Saya kembali ke USD, mendaftar lewat jalur biasa, dan mengambil jurusan paling top (biasanya paling mahal). Sebut saj itu Farmasi. Saya cukup pede untuk lolos tes di USD, kenapa? Karena di SMA saya beberapa kali ikut tes serupa dan hasilnya baik. Lagipula dalam timeline yang tepat, saya masih bisa daftar UAJY kalau memang nggak keterima di Farmasi. Di UAJY, entah saya mau pilih apa, lupa..

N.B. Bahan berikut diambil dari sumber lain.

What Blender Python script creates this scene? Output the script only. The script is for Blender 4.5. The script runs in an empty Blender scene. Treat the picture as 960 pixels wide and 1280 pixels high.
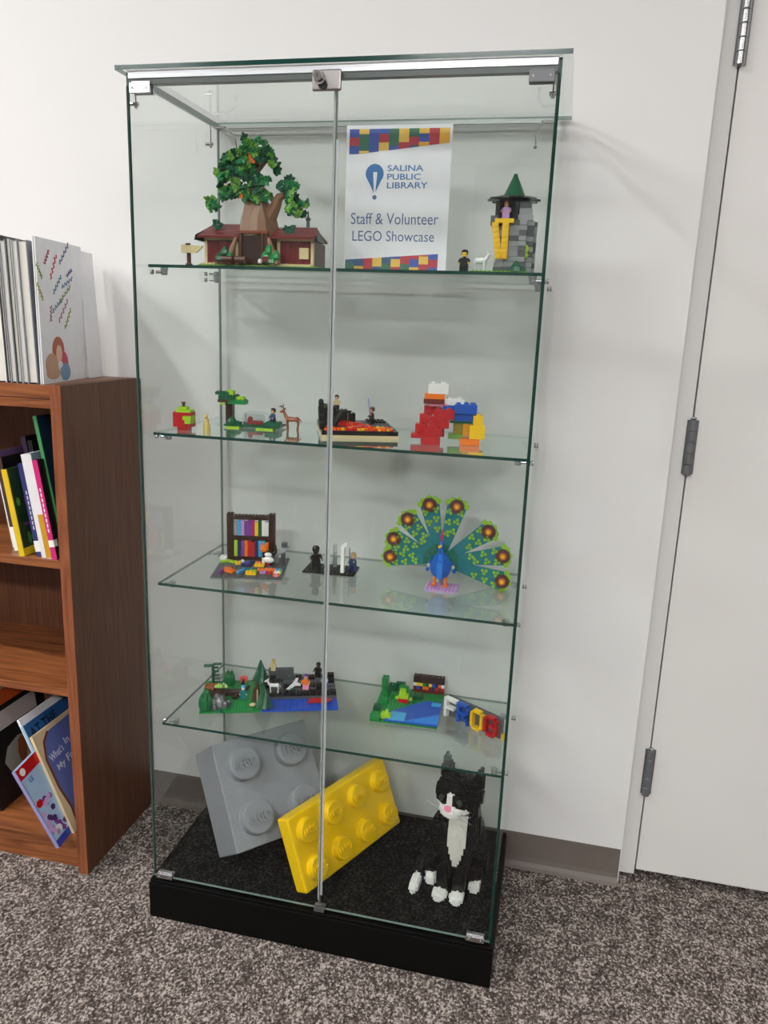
import bpy, bmesh, math, random
from math import sin, cos, pi, radians as R
from mathutils import Vector, Matrix, noise
random.seed(7)
S = bpy.context.scene
COL = S.collection

# ------------------------------------------------------------------ camera
CX, CY, CZ, YAW, PITCH, ROLL, FPX = 0.83658, -1.42747, 1.37416, 0.217386, -0.232262, 0.038469, 972.315
cam = bpy.data.objects.new('camera', bpy.data.cameras.new('camera'))
fwd = Vector((-sin(YAW)*cos(PITCH), cos(YAW)*cos(PITCH), sin(PITCH)))
rgt = Vector((cos(YAW), sin(YAW), 0)); upv = rgt.cross(fwd)
r2 = rgt*cos(ROLL)+upv*sin(ROLL); u2 = -rgt*sin(ROLL)+upv*cos(ROLL)
m = Matrix((r2, u2, -fwd)).transposed().to_4x4(); m.translation = (CX, CY, CZ)
cam.matrix_world = m
cam.data.sensor_fit = 'HORIZONTAL'; cam.data.sensor_width = 36; cam.data.lens = FPX/960*36
cam.data.clip_start = .02
COL.objects.link(cam); S.camera = cam

# ------------------------------------------------------------------ world, exposure, lamps' strengths
S.view_settings.view_transform = 'Standard'; S.view_settings.look = 'None'
S.view_settings.exposure = 0.03; S.view_settings.gamma = 1.0; S.view_settings.use_curve_mapping = False
w = bpy.data.worlds.new('world'); S.world = w; w.use_nodes = True
w.node_tree.nodes['Background'].inputs[0].default_value = (1, 1, 1, 1)
w.node_tree.nodes['Background'].inputs[1].default_value = 0.1
S.cycles.transparent_max_bounces = 40; S.cycles.max_bounces = 10; S.cycles.diffuse_bounces = 5
S.cycles.glossy_bounces = 5; S.cycles.transmission_bounces = 8
S.cycles.use_denoising = True; S.cycles.sample_clamp_indirect = 6
CEIL = 3.6
# ceiling light panels: x, y, half width, half depth, strength, label
LAMPS = [(-2.9, -1.45, .12, .12, 560, 'small square ceiling downlight farthest up to the left of the display case'),
         (-1.5, -1.5, .12, .12, 260, 'small square ceiling downlight above the bookcase side, nearer the display case'),
         (0.1, -2.3, .60, .30, 9, 'long ceiling light panel above the open floor before the display case'),
         (3.0, -2.3, .60, .30, 12, 'long ceiling light panel on the side of the white door'),
         (-2.9, -4.8, .60, .30, 46, 'long ceiling light panel at the far end on the bookcase side'),
         (0.1, -4.8, .60, .30, 60, 'long ceiling light panel at the far end facing the display case'),
         (3.0, -4.8, .60, .30, 56, 'long ceiling light panel at the far end on the door side')]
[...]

Dan terjadilah, setelah saya mengabaikan nilai-nilai IPS saya yang baik, saya juga mengabaikan riwayat jurnalisme saya yang memadai di SMA. Ya, di jenjang ini, saya beberapa kali diutus untuk ikut lomba yang berhubungan dengan tulis menulis dan jurnalistik. Beberapa kali dapat gelar, pernah masuk koran meski untuk berita seukuran 10×10 cm #mungil
Terus menerus hingga akhirnya saya sampai di sini, sebagai seorang dengan gelar S. Farm., Apt..
Jadi? Saya menyesali pilihan-pilihan saya gitu?
NGGAK sama sekali. Tapi mungkin saya bisa menjadi pribadi yang berbeda andai opsi-opsi yang saya ambil tahun 2003 dan 2004 itu berbeda. Mau menyesali apa memangnya? Saya mendapat banyak hal dengan pilihan yang saya tempuh sekarang. Termasuk saya bisa mengetik posting ini dengan laptop hasil keringat sendiri.
Satu hal saja, bahwa pilihan atas nama gengsi tidaklah selalu baik. Contoh yang dibawa Miss B1P jelas sekali. Nyatanya dia sekarang bisa bangga dengan pekerjaannya. Sejatinya semuanya berpulang pada bagaimana kita memaknai setiap pilihan yang kita buat.